Colloquium announcement

Faculty of Engineering Technology

Department Surface Technology and Tribology (MS3)
Master programme Mechanical Engineering

As part of his / her master assignment

Reuling, N.H.J. (Niek)

will hold a speech entitled:

A pure sliding experiment to examine wear on possible coatings for greaseless open gears

Date06-11-2024
Time14:00
RoomHR N109
A pure sliding experiment to examine wear on possible coatings for greaseless open gears - Reuling, N.H.J. (Niek)

Summary

In the offshore industry, ships are equipped with open gear systems to ensure the rotation and translation required during operation. Current systems use grease to reduce friction and wear. This mainly happens in open systems, of which an example is a rack-pinion system.  Out of these open systems, grease can spill into the sea resulting in harm to nature. A solution to this problem would be a greaseless open gear that still includes a friction- and wear-reducing layer.  A proposed solution is to coat the pinion with a laser-clad added cobalt-based superalloy that has these properties and a high bond strength can be reached. 
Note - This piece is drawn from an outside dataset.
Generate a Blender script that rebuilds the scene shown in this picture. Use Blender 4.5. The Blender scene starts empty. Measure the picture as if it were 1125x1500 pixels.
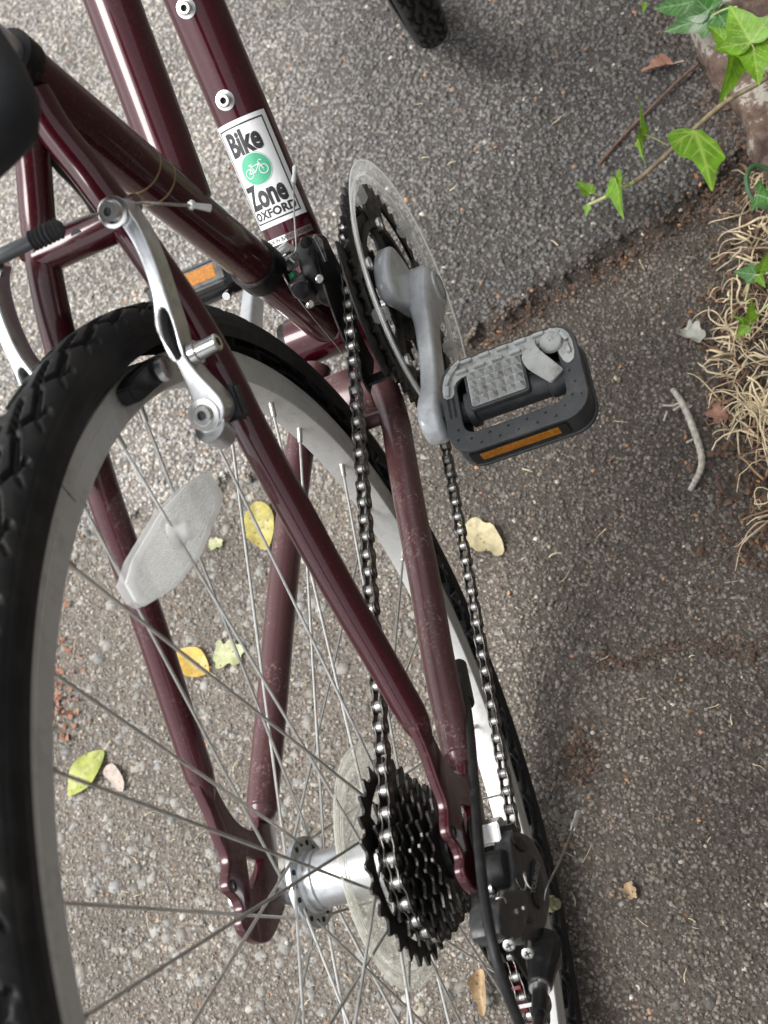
import bpy, bmesh, math, random
import numpy as np
from mathutils import Vector, Matrix, geometry
random.seed(7); rng = np.random.default_rng(11)
sc = bpy.context.scene
col = sc.collection
H = 0.347                                    # hub height: bicycle coordinates + H = world

# ------------------------------------------------------------------ camera
CC = np.array([-0.16530376, -0.30832733, 0.68684761])
RR = np.array([[-0.1328228236723326, -0.8984989707796989, -0.41839896871231663],
               [-0.8750296192622561, 0.30456077132620235, -0.3762524444876601],
               [0.46549034675861917, 0.3161365782015904, -0.8266658339362588]])
FF = 1869.1964
cam = bpy.data.objects.new('camera', bpy.data.cameras.new('camera')); col.objects.link(cam)
cam.matrix_world = Matrix(((RR[0][0], -RR[1][0], -RR[2][0], CC[0]), (RR[0][1], -RR[1][1], -RR[2][1], CC[1]),
                           (RR[0][2], -RR[1][2], -RR[2][2], CC[2] + H), (0, 0, 0, 1)))
cam.data.sensor_fit = 'VERTICAL'; cam.data.sensor_height = 36; cam.data.sensor_width = 27
cam.data.lens = FF / 1500 * 36
cam.data.clip_start = 0.02; cam.data.clip_end = 500
cam.data.dof.use_dof = True; cam.data.dof.focus_distance = 0.86; cam.data.dof.aperture_fstop = 13
sc.camera = cam
# ------------------------------------------------------------------ light
SUN_EL, SUN_AZ = math.radians(62), math.radians(100)     # azimuth from +X towards +Y
world = bpy.data.worlds.new('World'); sc.world = world; world.use_nodes = True
wn = world.node_tree; wn.nodes.clear()
sky = wn.nodes.new('ShaderNodeTexSky'); sky.sky_type = 'NISHITA'; sky.sun_disc = False
sky.sun_elevation = SUN_EL; sky.sun_rotation = math.pi / 2 - SUN_AZ
sky.air_density = 1.0; sky.dust_density = 3.0; sky.ozone_density = 1.0
hs = wn.nodes.new('ShaderNodeHueSaturation'); hs.inputs['Saturation'].default_value = 0.12
bg = wn.nodes.new('ShaderNodeBackground'); bg.inputs['Strength'].default_value = 0.13
wo = wn.nodes.new('ShaderNodeOutputWorld')
wn.links.new(sky.outputs[0], hs.inputs['Color']); wn.links.new(hs.outputs[0], bg.inputs[0]); wn.links.new(bg.outputs[0], wo.inputs[0])
sun = bpy.data.objects.new('sun', bpy.data.lights.new('sun', 'SUN')); col.objects.link(sun)
sun.data.energy = 1.3; sun.data.angle = math.radians(30); sun.data.color = (1, 0.975, 0.94)
sv = Vector((math.cos(SUN_EL) * math.cos(SUN_AZ), math.cos(SUN_EL) * math.sin(SUN_AZ), math.sin(SUN_EL)))
sun.rotation_euler = sv.to_track_quat('Z', 'Y').to_euler(); sun.location = (0, 3, 5)
sc.view_settings.view_transform = 'Standard'; sc.view_settings.look = 'None'
sc.view_settings.exposure = 1.2; sc.view_settings.gamma = 1
sc.render.resolution_x = 768; sc.render.resolution_y = 1024

# ------------------------------------------------------------------ helpers
def ray(px, py):
    return np.array([(px - 562.5) / FF, (py - 750) / FF, 1.0]) @ RR
def on(px, py, n, d0):
    """point of the plane n.p = d0 seen at a place of the picture (bicycle coordinates)"""
    n = np.array(n, float); d = ray(px, py); return CC + (d0 - CC @ n) / (d @ n) * d
def onY(px, py, y): return on(px, py, (0, 1, 0), y)
def onZ(px, py, z=-H): return on(px, py, (0, 0, 1), z)
def project(P):
    q = (np.asarray(P) - CC) @ RR.T
    return 562.5 + FF * q[:, 0] / q[:, 2], 750 + FF * q[:, 1] / q[:, 2]
def V3(a): return np.array(a, float)
def unit(a): a = V3(a); return a / np.linalg.norm(a)
def frame_of(a):
    a = unit(a); h = V3((0, 0, 1)) if abs(a[2]) < .9 else V3((1, 0, 0))
    u = unit(np.cross(h, a)); return u, np.cross(a, u), a

class MB:
    def __init__(s): s.v = []; s.f = []
    def add(s, V, F):
        o = len(s.v); s.v += [tuple(map(float, p)) for p in V]; s.f += [tuple(int(i) + o for i in f) for f in F]; return s
    def tube(s, path, r, n=20, caps=True, flat=None):
        path = [V3(p) for p in path]; m = len(path)
        if np.isscalar(r): r = [r] * m
        T = [unit(path[min(i + 1, m - 1)] - path[max(i - 1, 0)]) for i in range(m)]
        u, w, _ = frame_of(T[0]); V = []
        for i in range(m):
            u = unit(u - T[i] * (u @ T[i])); w = np.cross(T[i], u)
            for k in range(n):
                a = 2 * math.pi * k / n; V.append(path[i] + r[i] * (math.cos(a) * u + math.sin(a) * w))
        F = [(i * n + k, i * n + (k + 1) % n, (i + 1) * n + (k + 1) % n, (i + 1) * n + k) for i in range(m - 1) for k in range(n)]
        if caps: F += [tuple(range(n))[::-1], tuple((m - 1) * n + k for k in range(n))]
        return s.add(V, F)
    def cyl(s, a, b, r, n=20): return s.tube([a, b], r, n)
    def lathe(s, prof, o, axis=(0, 1, 0), n=48, closed=True, full=True):
        """prof: (radius, along axis)"""
        u, w, a = frame_of(axis); o = V3(o); V = []; m = len(prof)
        for k in range(n):
            t = 2 * math.pi * k / n; d = math.cos(t) * u + math.sin(t) * w
            for (r, h) in prof: V.append(o + r * d + h * a)
        F = []
        for k in range(n):
            k2 = (k + 1) % n
            for i in range(m if closed else m - 1):
                j = (i + 1) % m; F.append((k * m + i, k2 * m + i, k2 * m + j, k * m + j))
        return s.add(V, F)
    def box(s, c, ex, ey, ez, hx, hy, hz):
        c, ex, ey, ez = map(V3, (c, ex, ey, ez)); V = []
        for k in range(8):
            V.append(c + ex * hx * (1 if k & 1 else -1) + ey * hy * (1 if k & 2 else -1) + ez * hz * (1 if k & 4 else -1))
        return s.add(V, [(0, 2, 3, 1), (4, 5, 7, 6), (0, 1, 5, 4), (2, 6, 7, 3), (0, 4, 6, 2), (1, 3, 7, 5)])
    def loft(s, rings, caps=True):
        n = len(rings[0]); V = [p for r in rings for p in r]
        F = [(i * n + k, i * n + (k + 1) % n, (i + 1) * n + (k + 1) % n, (i + 1) * n + k) for i in range(len(rings) - 1) for k in range(n)]
        if caps: F += [tuple(range(n))[::-1], tuple((len(rings) - 1) * n + k for k in range(n))]
        return s.add(V, F)
    def mesh(s, name):
        me = bpy.data.meshes.new(name); me.from_pydata(s.v, [], s.f); return me

ORG = {}
def finish(me, mat, angle=35, bevel=0, seg=2):
    if bevel or True:
        bm = bmesh.new(); bm.from_mesh(me)
        bmesh.ops.recalc_face_normals(bm, faces=bm.faces)
        if bevel:
            es = [e for e in bm.edges if len(e.link_faces) == 2 and e.calc_face_angle(0) > math.radians(40)]
            bmesh.ops.bevel(bm, geom=es, offset=bevel, segments=seg, affect='EDGES', clamp_overlap=True)
        bm.to_mesh(me); bm.free()
    me.polygons.foreach_set('use_smooth', [True] * len(me.polygons))
    if angle < 180: me.set_sharp_from_angle(angle=math.radians(angle))
    if mat: me.materials.append(mat)
def obj(name, mb, mat, parent=None, label=None, cat=None, group=None, kind=None, angle=35, bevel=0, seg=2, base=False, raw=False):
    me = mb.mesh(name) if isinstance(mb, MB) else mb
    n = len(me.vertices); co = np.empty(n * 3); me.vertices.foreach_get('co', co); co = co.reshape(-1, 3)
    c = (co.min(0) + co.max(0)) / 2
    if base: c[2] = co[:, 2].min()
    me.vertices.foreach_set('co', (co - c).ravel()); me.update()
    if not raw: finish(me, mat, angle, bevel, seg)
    elif mat: me.materials.append(mat)
    o = bpy.data.objects.new(name, me); col.objects.link(o)
    c = c + V3((0, 0, H)); ORG[o.name] = c
    if parent is not None:
        o.parent = parent; o.location = c - ORG[parent.name]
    else: o.location = c
    if label: o['label'] = label
    if cat: o['category'] = cat
    if group: o['group'] = group
    if kind: o['kind'] = kind
    return o
def inst(name, me, M, parent, mat=None):
    """object sharing mesh me at matrix M (bicycle coordinates), child of parent"""
    o = bpy.data.objects.new(name, me); col.objects.link(o); o.parent = parent
    M = Matrix.Translation((0, 0, H)) @ M
    o.matrix_local = Matrix.Translation(Vector(-ORG[parent.name])) @ M
    ORG[o.name] = V3(M.translation)
    return o
def mat4(ex, ey, ez, o):
    return Matrix(((ex[0], ey[0], ez[0], o[0]), (ex[1], ey[1], ez[1], o[1]), (ex[2], ey[2], ez[2], o[2]), (0, 0, 0, 1)))
def plate_mesh(name, polys, half, M, bevel=0.0006, res=2, closed=True):
    """flat plate from 2-D outlines (outer ones and holes), real thickness, bevelled"""
    cu = bpy.data.curves.new(name, 'CURVE'); cu.dimensions = '2D'; cu.fill_mode = 'BOTH'
    for p in polys:
        sp = cu.splines.new('POLY'); sp.points.add(len(p) - 1); sp.use_cyclic_u = True
        for i, q in enumerate(p): sp.points[i].co = (q[0], q[1], 0, 1)
    cu.extrude = max(half - bevel, 0); cu.bevel_depth = bevel; cu.bevel_resolution = res; cu.offset = -bevel
    o = bpy.data.objects.new(name, cu); col.objects.link(o)
    bpy.context.view_layer.update()
    me = bpy.data.meshes.new_from_object(o.evaluated_get(bpy.context.evaluated_depsgraph_get()))
    bpy.data.objects.remove(o); bpy.data.curves.remove(cu)
    me.materials.clear(); me.transform(M)
    bm = bmesh.new(); bm.from_mesh(me); bmesh.ops.remove_doubles(bm, verts=bm.verts, dist=1e-6); bm.to_mesh(me); bm.free()
    return me
def smooth_poly(p, it=2):
    p = [V3(q) for q in p]
    for _ in range(it):
        q = []
        for i in range(len(p)):
            a, b = p[i], p[(i + 1) % len(p)]; q += [a * .75 + b * .25, a * .25 + b * .75]
        p = q
    return p
def smooth_path(p, it=3):
    p = [V3(q) for q in p]
    for _ in range(it):
        q = [p[0]]
        for i in range(len(p) - 1):
            a, b = p[i], p[i + 1]; q += [a * .75 + b * .25, a * .25 + b * .75]
        p = q + [p[-1]]
    return p
def join_meshes(meshes):
    bm = bmesh.new()
    for m in meshes: bm.from_mesh(m)
    me = bpy.data.meshes.new('joined'); bm.to_mesh(me); bm.free(); return me
def rrect(x0, y0, x1, y1, r, n=6):
    out = []
    for cx, cy, a0 in ((x1 - r, y1 - r, 0), (x0 + r, y1 - r, 90), (x0 + r, y0 + r, 180), (x1 - r, y0 + r, 270)):
        for k in range(n + 1):
            a = math.radians(a0 + 90 * k / n); out.append((cx + r * math.cos(a), cy + r * math.sin(a)))
    return out
MXZ = Matrix(((1, 0, 0, 0), (0, 0, -1, 0), (0, 1, 0, 0), (0, 0, 0, 1)))     # 2-D (x, z) plate, thickness along y
def plate_y(name, polys, y, half, bevel=.0006): return plate_mesh(name, polys, half, Matrix.Translation((0, y, 0)) @ MXZ, bevel)
def trY(pts, y, ox=0, oy=0, s=1): return [tuple(onY(ox + a / s, oy + b / s, y)[[0, 2]]) for a, b in pts]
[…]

Wear and friction are system properties so to determine the quality of the coatings, it should be experimented on, mimicking the real system. To do this, the real contact conditions are matched based on an analysis of the real system. 

A combination of rolling and sliding is present in a real gear system. In these experiments, pure sliding is experimented. A disc-on-disc experiment on the UMT Tribolab is used for this. The influence of different parameters is assessed.  After the wear experiments are carried out, the height profile of the wear track is measured with a profilometer. This is used to calculate the specific wear rate. To determine the type of wear, the morphology of the wear track surface is also observed and together with the wear, this can tell the type of wear. Friction is analysed to further increase understanding of the phenomena happening, and this value must be low as the coatings replace the grease.
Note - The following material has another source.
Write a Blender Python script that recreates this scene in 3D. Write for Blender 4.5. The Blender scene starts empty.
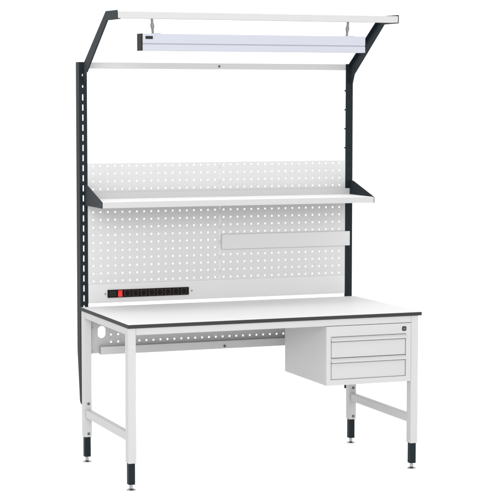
import bpy, bmesh, math
from mathutils import Vector, Matrix
S = bpy.context.scene
COL = S.collection
MM = 0.001

# ------------------------------------------------------------------ camera
CAM_LOC = Vector((-2556.2, -8147.8, 1821.3)) * MM
YAW, PITCH, ROLL = 0.3696, 0.0818, 0.0008
fw = Vector((math.sin(YAW)*math.cos(PITCH), math.cos(YAW)*math.cos(PITCH), -math.sin(PITCH)))
rt = Vector((math.cos(YAW), -math.sin(YAW), 0))
up = rt.cross(fw)
r2 = rt*math.cos(ROLL) + up*math.sin(ROLL)
u2 = -rt*math.sin(ROLL) + up*math.cos(ROLL)
cam = bpy.data.cameras.new('camera')
cam.sensor_width = 36.0
cam.lens = 36.0*1868.8/500.0
cam.clip_end = 500
camo = bpy.data.objects.new('camera', cam)
COL.objects.link(camo)
m = Matrix((r2, u2, -fw)).transposed().to_4x4()
m.translation = CAM_LOC
camo.matrix_world = m
S.camera = camo

# ------------------------------------------------------------------ studio light
W = bpy.data.worlds.new("World")
S.world = W
W.use_nodes = True
bgn = W.node_tree.nodes['Background']
bgn.inputs['Color'].default_value = (1, 1, 1, 1)
bgn.inputs['Strength'].default_value = 1.35

def softbox(name, loc, target, size, power, size_y=None):
    l = bpy.data.lights.new(name, 'AREA')
    l.energy = power
    l.size = size
    if size_y:
        l.shape = 'RECTANGLE'
        l.size_y = size_y
    o = bpy.data.objects.new(name, l)
    COL.objects.link(o)
    o.location = loc
    o.rotation_euler = (Vector(target)-Vector(loc)).to_track_quat('-Z', 'Y').to_euler()
    return o
softbox('front_softbox', (-4.2, -13.0, 5.0), (0.8, 0.3, 0.9), 6.6, 1150, 5.3)
softbox('overhead_softbox', (0.1, 0.1, 6.2), (0.6, 0.45, 0.8), 3.2, 75, 2.2)

S.view_settings.view_transform = 'Standard'
S.view_settings.look = 'None'
S.view_settings.exposure = 0
S.view_settings.gamma = 1

# ------------------------------------------------------------------ materials
def mat(name, col, rough=0.45, metal=0.0, bump=0.0, bscale=900.0, vary=0.0, spec=0.5):
    M = bpy.data.materials.new(name)
    M.use_nodes = True
    nt = M.node_tree
    b = nt.nodes['Principled BSDF']
    b.inputs['Roughness'].default_value = rough
    b.inputs['Metallic'].default_value = metal
    b.inputs['Specular IOR Level'].default_value = spec
    tc = nt.nodes.new('ShaderNodeTexCoord')
    n = nt.nodes.new('ShaderNodeTexNoise')
    n.inputs['Scale'].default_value = 7.0
    n.inputs['Detail'].default_value = 5.0
    nt.links.new(tc.outputs['Object'], n.inputs['Vector'])
    mx = nt.nodes.new('ShaderNodeMix')
    mx.data_type = 'RGBA'
    k = 1.0-vary
    mx.inputs[6].default_value = (col[0]*k, col[1]*k, col[2]*k, 1)
    mx.inputs[7].default_value = (min(col[0]*(1+vary), 1), min(col[1]*(1+vary), 1), min(col[2]*(1+vary), 1), 1)
    nt.links.new(n.outputs['Fac'], mx.inputs[0])
    nt.links.new(mx.outputs[2], b.inputs['Base Color'])
    if bump > 0:
        n2 = nt.nodes.new('ShaderNodeTexNoise')
        n2.inputs['Scale'].default_value = bscale
        n2.inputs['Detail'].default_value = 2.0
        nt.links.new(tc.outputs['Object'], n2.inputs['Vector'])
        bp = nt.nodes.new('ShaderNodeBump')
        bp.inputs['Strength'].default_value = bump
        bp.inputs['Distance'].default_value = 0.0004
        nt.links.new(n2.outputs['Fac'], bp.inputs['Height'])
        nt.links.new(bp.outputs['Normal'], b.inputs['Normal'])
    return M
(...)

The proposed laser cladded cobalt-based superalloy coatings do reduce wear compared to the uncoated material. Stellite 190 is found to be the best wear-reducing. Unlubricated wear is undesirable as severe adhesive wear is present. (Sea)water lubrication shows better performance. However, the uncoated pinion with grease lubrication which is the current situation in the observed applications performs better because boundary lubrication is present.
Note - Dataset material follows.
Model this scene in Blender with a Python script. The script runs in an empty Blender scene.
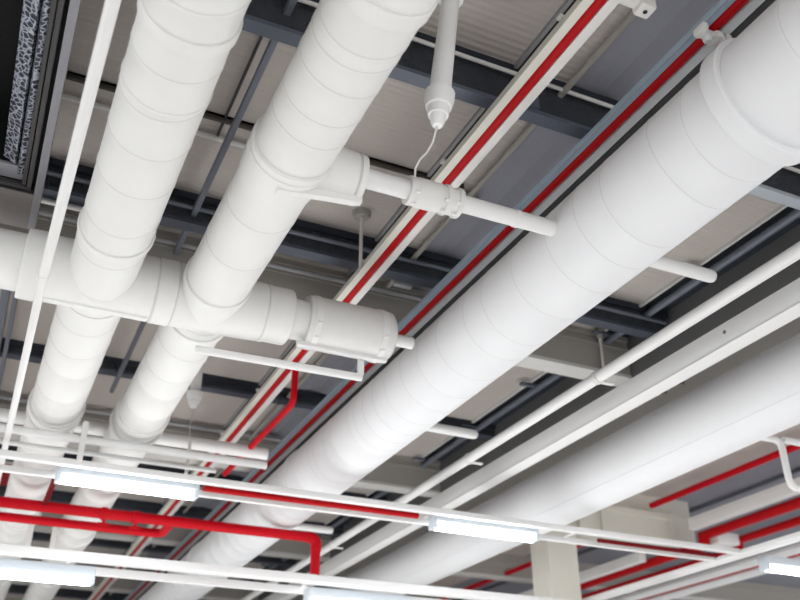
import bpy, bmesh, math, random
from mathutils import Vector, Matrix
random.seed(7)
PI = math.pi
H = 1.6                      # eye height: every z below is measured from the camera's height
SC = bpy.context.scene
COL = SC.collection

# ------------------------------------------------------------------ materials
def nodes_of(m):
    m.use_nodes = True
    nt = m.node_tree
    return nt, nt.nodes, nt.links, nt.nodes['Principled BSDF']

def paint(name, col, rough=0.5, metal=0.0, vary=0.04, scale=3.0, bump=0.0, bscale=40.0, spec=0.4):
    m = bpy.data.materials.new(name)
    nt, N, L, b = nodes_of(m)
    b.inputs['Roughness'].default_value = rough
    b.inputs['Metallic'].default_value = metal
    b.inputs['Specular IOR Level'].default_value = spec
    tc = N.new('ShaderNodeTexCoord')
    no = N.new('ShaderNodeTexNoise'); no.inputs['Scale'].default_value = scale; no.inputs['Detail'].default_value = 5
    L.new(tc.outputs['Object'], no.inputs['Vector'])
    cr = N.new('ShaderNodeMix'); cr.data_type = 'RGBA'
    cr.inputs[6].default_value = (*[c * (1 - vary) for c in col], 1)
    cr.inputs[7].default_value = (*[min(1, c * (1 + vary)) for c in col], 1)
    L.new(no.outputs['Fac'], cr.inputs[0]); L.new(cr.outputs[2], b.inputs['Base Color'])
    if bump:
        n2 = N.new('ShaderNodeTexNoise'); n2.inputs['Scale'].default_value = bscale; n2.inputs['Detail'].default_value = 4
        L.new(tc.outputs['Object'], n2.inputs['Vector'])
        bp = N.new('ShaderNodeBump'); bp.inputs['Strength'].default_value = bump; bp.inputs['Distance'].default_value = 0.02
        L.new(n2.outputs['Fac'], bp.inputs['Height']); L.new(bp.outputs['Normal'], b.inputs['Normal'])
    return m

def deck(name, col, pitch=0.09, depth=0.5, axis='Y', vary=0.09):
    """board / deck ceiling with fine parallel lines and mottled colour"""
    m = paint(name, col, 0.8, 0, vary, 1.3)
    nt, N, L, b = nodes_of(m)
    tc = N['Texture Coordinate']
    w = N.new('ShaderNodeTexWave'); w.wave_type = 'BANDS'; w.bands_direction = axis
    w.inputs['Scale'].default_value = 0.314 / pitch; w.inputs['Distortion'].default_value = 0.3
    w.inputs['Detail'].default_value = 2; w.inputs['Detail Scale'].default_value = 2
    L.new(tc.outputs['Object'], w.inputs['Vector'])
    bp = N.new('ShaderNodeBump'); bp.inputs['Strength'].default_value = depth; bp.inputs['Distance'].default_value = 0.012
    L.new(w.outputs['Fac'], bp.inputs['Height']); L.new(bp.outputs['Normal'], b.inputs['Normal'])
    return m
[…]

It is found that a higher velocity leads to less wear. The reason could be corrosive wear and build-up of an oxide layer. A higher load leads to more plastic deformation, however, the specific wear rate will be a lower value due to normalisation over the load. A hardness increase in the coatings decreases the wear only with similar material composition. The base material in the same conditions shows more wear but has a higher hardness. 

It is still to be determined if the wear reduction by the coatings is enough to be feasible as a replacement for grease in offshore applications.